Instructions for the task: Gather up all lines that carry the word "scene".

****

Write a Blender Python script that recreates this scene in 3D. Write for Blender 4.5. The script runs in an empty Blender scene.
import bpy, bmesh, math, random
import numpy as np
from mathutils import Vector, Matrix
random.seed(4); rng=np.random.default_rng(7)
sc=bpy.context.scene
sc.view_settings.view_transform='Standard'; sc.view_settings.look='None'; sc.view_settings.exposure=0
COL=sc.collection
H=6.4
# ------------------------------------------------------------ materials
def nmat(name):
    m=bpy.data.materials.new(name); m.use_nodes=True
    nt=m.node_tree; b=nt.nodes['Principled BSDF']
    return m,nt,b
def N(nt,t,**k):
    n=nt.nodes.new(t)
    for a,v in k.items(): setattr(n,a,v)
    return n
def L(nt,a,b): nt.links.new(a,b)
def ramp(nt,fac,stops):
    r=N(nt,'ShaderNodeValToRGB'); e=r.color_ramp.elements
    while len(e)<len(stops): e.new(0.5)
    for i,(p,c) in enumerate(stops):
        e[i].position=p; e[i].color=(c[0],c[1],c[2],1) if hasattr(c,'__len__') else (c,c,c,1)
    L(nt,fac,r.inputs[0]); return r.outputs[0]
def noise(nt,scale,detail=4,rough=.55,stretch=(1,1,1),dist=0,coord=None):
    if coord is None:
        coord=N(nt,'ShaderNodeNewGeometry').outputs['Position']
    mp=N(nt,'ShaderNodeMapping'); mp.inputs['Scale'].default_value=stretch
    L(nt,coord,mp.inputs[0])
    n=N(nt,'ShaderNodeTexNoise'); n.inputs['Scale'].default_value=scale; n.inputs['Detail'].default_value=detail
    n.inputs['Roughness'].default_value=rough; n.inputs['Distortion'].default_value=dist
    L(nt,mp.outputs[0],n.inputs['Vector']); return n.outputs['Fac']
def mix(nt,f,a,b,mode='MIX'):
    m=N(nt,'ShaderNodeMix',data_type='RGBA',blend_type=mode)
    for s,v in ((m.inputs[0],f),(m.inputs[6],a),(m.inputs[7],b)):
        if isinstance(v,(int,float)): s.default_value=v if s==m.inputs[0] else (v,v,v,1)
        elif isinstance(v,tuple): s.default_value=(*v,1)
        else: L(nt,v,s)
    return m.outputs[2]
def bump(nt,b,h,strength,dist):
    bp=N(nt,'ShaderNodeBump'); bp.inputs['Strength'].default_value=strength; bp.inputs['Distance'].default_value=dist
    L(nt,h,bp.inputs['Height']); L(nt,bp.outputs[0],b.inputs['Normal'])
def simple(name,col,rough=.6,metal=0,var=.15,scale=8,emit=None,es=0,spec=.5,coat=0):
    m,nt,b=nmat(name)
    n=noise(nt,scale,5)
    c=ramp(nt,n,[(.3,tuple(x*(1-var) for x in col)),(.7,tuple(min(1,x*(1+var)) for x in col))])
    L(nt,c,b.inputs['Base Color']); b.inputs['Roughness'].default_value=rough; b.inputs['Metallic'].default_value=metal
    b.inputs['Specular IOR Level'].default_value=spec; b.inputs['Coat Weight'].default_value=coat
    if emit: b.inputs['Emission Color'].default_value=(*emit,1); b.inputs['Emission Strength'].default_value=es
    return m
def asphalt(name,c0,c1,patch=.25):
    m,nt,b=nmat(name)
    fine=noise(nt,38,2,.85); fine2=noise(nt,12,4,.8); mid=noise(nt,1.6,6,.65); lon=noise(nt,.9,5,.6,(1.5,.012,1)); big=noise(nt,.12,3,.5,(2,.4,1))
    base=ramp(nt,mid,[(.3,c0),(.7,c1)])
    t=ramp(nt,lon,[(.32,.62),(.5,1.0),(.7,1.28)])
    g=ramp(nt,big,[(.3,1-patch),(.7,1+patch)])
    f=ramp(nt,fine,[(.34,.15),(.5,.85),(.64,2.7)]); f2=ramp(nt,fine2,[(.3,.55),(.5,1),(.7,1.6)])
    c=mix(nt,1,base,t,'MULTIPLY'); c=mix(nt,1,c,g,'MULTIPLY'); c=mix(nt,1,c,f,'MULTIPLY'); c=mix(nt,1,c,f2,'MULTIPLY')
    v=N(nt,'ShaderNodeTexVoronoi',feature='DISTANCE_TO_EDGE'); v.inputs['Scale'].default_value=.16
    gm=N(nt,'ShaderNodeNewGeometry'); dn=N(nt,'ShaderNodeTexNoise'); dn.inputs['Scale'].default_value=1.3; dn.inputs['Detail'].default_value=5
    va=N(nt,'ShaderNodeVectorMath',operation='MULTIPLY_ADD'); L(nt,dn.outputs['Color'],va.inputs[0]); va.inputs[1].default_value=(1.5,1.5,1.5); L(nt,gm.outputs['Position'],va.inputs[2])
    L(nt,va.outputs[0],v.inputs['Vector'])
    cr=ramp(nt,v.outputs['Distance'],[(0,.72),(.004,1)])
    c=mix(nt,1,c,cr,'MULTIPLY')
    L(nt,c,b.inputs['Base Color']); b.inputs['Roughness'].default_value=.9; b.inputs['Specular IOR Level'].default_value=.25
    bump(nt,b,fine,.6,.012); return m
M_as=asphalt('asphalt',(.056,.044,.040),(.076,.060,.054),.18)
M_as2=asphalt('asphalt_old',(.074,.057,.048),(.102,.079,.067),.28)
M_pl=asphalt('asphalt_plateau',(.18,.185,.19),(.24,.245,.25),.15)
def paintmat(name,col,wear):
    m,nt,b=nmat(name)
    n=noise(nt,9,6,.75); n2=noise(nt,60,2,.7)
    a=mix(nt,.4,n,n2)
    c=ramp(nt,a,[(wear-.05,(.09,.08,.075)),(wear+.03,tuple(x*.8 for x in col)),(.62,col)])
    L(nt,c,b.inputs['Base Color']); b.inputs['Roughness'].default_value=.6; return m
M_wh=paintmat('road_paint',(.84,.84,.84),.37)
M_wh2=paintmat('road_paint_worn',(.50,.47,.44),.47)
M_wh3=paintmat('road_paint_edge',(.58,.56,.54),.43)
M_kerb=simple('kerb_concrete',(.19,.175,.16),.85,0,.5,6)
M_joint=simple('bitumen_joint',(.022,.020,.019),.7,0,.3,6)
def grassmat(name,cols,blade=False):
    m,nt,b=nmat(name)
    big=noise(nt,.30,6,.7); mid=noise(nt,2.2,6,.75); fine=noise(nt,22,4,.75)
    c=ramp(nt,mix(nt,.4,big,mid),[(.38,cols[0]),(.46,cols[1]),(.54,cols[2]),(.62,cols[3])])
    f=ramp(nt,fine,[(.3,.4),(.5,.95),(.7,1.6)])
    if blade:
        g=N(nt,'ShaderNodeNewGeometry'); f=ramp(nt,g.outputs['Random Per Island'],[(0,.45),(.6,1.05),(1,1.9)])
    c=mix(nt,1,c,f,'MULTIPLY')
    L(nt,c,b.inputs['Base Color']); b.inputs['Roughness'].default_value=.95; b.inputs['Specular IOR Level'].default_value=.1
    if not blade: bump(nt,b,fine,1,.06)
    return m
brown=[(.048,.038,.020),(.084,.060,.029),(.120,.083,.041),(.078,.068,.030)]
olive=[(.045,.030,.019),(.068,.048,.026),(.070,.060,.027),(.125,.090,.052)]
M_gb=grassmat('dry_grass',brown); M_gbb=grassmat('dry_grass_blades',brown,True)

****

Problem solution:
Write a Blender Python script that recreates this scene in 3D. Write for Blender 4.5. The script runs in an empty Blender scene.
sc=bpy.context.scene